Everything in the listing should be restated word for word.

- [SUPPLIED DATA]
####

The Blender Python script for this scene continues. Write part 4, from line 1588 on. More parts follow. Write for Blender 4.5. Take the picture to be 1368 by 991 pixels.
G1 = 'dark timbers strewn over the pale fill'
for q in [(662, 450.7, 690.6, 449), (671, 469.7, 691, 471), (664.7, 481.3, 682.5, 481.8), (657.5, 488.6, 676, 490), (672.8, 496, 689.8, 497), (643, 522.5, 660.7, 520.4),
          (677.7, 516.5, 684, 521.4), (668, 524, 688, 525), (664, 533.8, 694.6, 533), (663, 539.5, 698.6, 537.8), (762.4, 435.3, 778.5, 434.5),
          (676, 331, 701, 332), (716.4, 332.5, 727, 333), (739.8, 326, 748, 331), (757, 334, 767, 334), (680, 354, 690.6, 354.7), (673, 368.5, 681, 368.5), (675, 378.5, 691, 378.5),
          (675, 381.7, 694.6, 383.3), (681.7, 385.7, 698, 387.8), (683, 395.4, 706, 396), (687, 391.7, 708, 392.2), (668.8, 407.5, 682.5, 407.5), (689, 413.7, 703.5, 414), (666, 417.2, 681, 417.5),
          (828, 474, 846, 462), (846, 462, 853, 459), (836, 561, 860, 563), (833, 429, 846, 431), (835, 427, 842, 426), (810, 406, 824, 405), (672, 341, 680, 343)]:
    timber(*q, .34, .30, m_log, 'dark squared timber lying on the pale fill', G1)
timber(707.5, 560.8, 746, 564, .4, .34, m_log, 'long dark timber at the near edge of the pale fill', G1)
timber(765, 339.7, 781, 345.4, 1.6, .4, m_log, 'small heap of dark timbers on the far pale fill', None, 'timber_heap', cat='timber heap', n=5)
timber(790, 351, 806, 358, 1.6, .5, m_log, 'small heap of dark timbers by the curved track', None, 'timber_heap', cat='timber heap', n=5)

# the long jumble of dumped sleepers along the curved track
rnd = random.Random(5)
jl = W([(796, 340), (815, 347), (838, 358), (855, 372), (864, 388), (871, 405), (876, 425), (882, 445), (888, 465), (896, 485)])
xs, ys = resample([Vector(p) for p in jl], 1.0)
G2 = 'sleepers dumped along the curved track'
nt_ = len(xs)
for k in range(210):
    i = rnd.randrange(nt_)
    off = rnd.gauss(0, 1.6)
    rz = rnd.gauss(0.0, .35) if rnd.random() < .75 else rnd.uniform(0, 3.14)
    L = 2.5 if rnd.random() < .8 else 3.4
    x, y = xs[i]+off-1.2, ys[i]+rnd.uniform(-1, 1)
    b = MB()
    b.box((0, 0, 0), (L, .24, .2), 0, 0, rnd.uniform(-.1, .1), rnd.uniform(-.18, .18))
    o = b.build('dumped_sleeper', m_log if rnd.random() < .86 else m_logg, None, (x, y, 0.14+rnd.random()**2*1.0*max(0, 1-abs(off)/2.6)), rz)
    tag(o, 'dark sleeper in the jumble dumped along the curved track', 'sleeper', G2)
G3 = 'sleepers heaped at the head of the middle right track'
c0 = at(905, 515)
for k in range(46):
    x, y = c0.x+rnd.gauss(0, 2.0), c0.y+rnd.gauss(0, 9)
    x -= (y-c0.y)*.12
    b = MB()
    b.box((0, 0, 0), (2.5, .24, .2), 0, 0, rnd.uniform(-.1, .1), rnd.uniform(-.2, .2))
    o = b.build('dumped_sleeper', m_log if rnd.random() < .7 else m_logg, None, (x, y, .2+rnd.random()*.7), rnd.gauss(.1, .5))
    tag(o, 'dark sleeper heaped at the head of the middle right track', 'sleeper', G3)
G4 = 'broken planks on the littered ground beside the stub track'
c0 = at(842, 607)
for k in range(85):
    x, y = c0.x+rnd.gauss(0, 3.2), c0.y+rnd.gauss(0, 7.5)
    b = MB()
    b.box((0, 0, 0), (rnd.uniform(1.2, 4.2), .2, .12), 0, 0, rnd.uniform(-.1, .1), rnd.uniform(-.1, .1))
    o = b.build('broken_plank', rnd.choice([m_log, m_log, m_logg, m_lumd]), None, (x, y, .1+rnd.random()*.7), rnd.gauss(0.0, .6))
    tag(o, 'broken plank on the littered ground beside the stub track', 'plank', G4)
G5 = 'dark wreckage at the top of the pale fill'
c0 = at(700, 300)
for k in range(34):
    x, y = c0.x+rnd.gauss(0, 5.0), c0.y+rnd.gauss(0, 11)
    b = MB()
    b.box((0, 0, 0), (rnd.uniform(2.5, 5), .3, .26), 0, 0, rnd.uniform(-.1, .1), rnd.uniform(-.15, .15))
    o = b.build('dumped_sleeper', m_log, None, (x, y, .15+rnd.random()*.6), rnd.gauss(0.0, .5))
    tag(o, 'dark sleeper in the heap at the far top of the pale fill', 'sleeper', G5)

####

- [SOLUTION TO THIS PROBLEM]
The Blender Python script for this scene continues. Write part 4, from line 1588 on. More parts follow. Write for Blender 4.5. Take the picture to be 1368 by 991 pixels.
G1 = 'dark timbers strewn over the pale fill'
for q in [(662, 450.7, 690.6, 449), (671, 469.7, 691, 471), (664.7, 481.3, 682.5, 481.8), (657.5, 488.6, 676, 490), (672.8, 496, 689.8, 497), (643, 522.5, 660.7, 520.4),
          (677.7, 516.5, 684, 521.4), (668, 524, 688, 525), (664, 533.8, 694.6, 533), (663, 539.5, 698.6, 537.8), (762.4, 435.3, 778.5, 434.5),
          (676, 331, 701, 332), (716.4, 332.5, 727, 333), (739.8, 326, 748, 331), (757, 334, 767, 334), (680, 354, 690.6, 354.7), (673, 368.5, 681, 368.5), (675, 378.5, 691, 378.5),
          (675, 381.7, 694.6, 383.3), (681.7, 385.7, 698, 387.8), (683, 395.4, 706, 396), (687, 391.7, 708, 392.2), (668.8, 407.5, 682.5, 407.5), (689, 413.7, 703.5, 414), (666, 417.2, 681, 417.5),
          (828, 474, 846, 462), (846, 462, 853, 459), (836, 561, 860, 563), (833, 429, 846, 431), (835, 427, 842, 426), (810, 406, 824, 405), (672, 341, 680, 343)]:
    timber(*q, .34, .30, m_log, 'dark squared timber lying on the pale fill', G1)
timber(707.5, 560.8, 746, 564, .4, .34, m_log, 'long dark timber at the near edge of the pale fill', G1)
timber(765, 339.7, 781, 345.4, 1.6, .4, m_log, 'small heap of dark timbers on the far pale fill', None, 'timber_heap', cat='timber heap', n=5)
timber(790, 351, 806, 358, 1.6, .5, m_log, 'small heap of dark timbers by the curved track', None, 'timber_heap', cat='timber heap', n=5)

# the long jumble of dumped sleepers along the curved track
rnd = random.Random(5)
jl = W([(796, 340), (815, 347), (838, 358), (855, 372), (864, 388), (871, 405), (876, 425), (882, 445), (888, 465), (896, 485)])
xs, ys = resample([Vector(p) for p in jl], 1.0)
G2 = 'sleepers dumped along the curved track'
nt_ = len(xs)
for k in range(210):
    i = rnd.randrange(nt_)
    off = rnd.gauss(0, 1.6)
    rz = rnd.gauss(0.0, .35) if rnd.random() < .75 else rnd.uniform(0, 3.14)
    L = 2.5 if rnd.random() < .8 else 3.4
    x, y = xs[i]+off-1.2, ys[i]+rnd.uniform(-1, 1)
    b = MB()
    b.box((0, 0, 0), (L, .24, .2), 0, 0, rnd.uniform(-.1, .1), rnd.uniform(-.18, .18))
    o = b.build('dumped_sleeper', m_log if rnd.random() < .86 else m_logg, None, (x, y, 0.14+rnd.random()**2*1.0*max(0, 1-abs(off)/2.6)), rz)
    tag(o, 'dark sleeper in the jumble dumped along the curved track', 'sleeper', G2)
G3 = 'sleepers heaped at the head of the middle right track'
c0 = at(905, 515)
for k in range(46):
    x, y = c0.x+rnd.gauss(0, 2.0), c0.y+rnd.gauss(0, 9)
    x -= (y-c0.y)*.12
    b = MB()
    b.box((0, 0, 0), (2.5, .24, .2), 0, 0, rnd.uniform(-.1, .1), rnd.uniform(-.2, .2))
    o = b.build('dumped_sleeper', m_log if rnd.random() < .7 else m_logg, None, (x, y, .2+rnd.random()*.7), rnd.gauss(.1, .5))
    tag(o, 'dark sleeper heaped at the head of the middle right track', 'sleeper', G3)
G4 = 'broken planks on the littered ground beside the stub track'
c0 = at(842, 607)
for k in range(85):
    x, y = c0.x+rnd.gauss(0, 3.2), c0.y+rnd.gauss(0, 7.5)
    b = MB()
    b.box((0, 0, 0), (rnd.uniform(1.2, 4.2), .2, .12), 0, 0, rnd.uniform(-.1, .1), rnd.uniform(-.1, .1))
    o = b.build('broken_plank', rnd.choice([m_log, m_log, m_logg, m_lumd]), None, (x, y, .1+rnd.random()*.7), rnd.gauss(0.0, .6))
    tag(o, 'broken plank on the littered ground beside the stub track', 'plank', G4)
G5 = 'dark wreckage at the top of the pale fill'
c0 = at(700, 300)
for k in range(34):
    x, y = c0.x+rnd.gauss(0, 5.0), c0.y+rnd.gauss(0, 11)
    b = MB()
    b.box((0, 0, 0), (rnd.uniform(2.5, 5), .3, .26), 0, 0, rnd.uniform(-.1, .1), rnd.uniform(-.15, .15))
    o = b.build('dumped_sleeper', m_log, None, (x, y, .15+rnd.random()*.6), rnd.gauss(0.0, .5))
    tag(o, 'dark sleeper in the heap at the far top of the pale fill', 'sleeper', G5)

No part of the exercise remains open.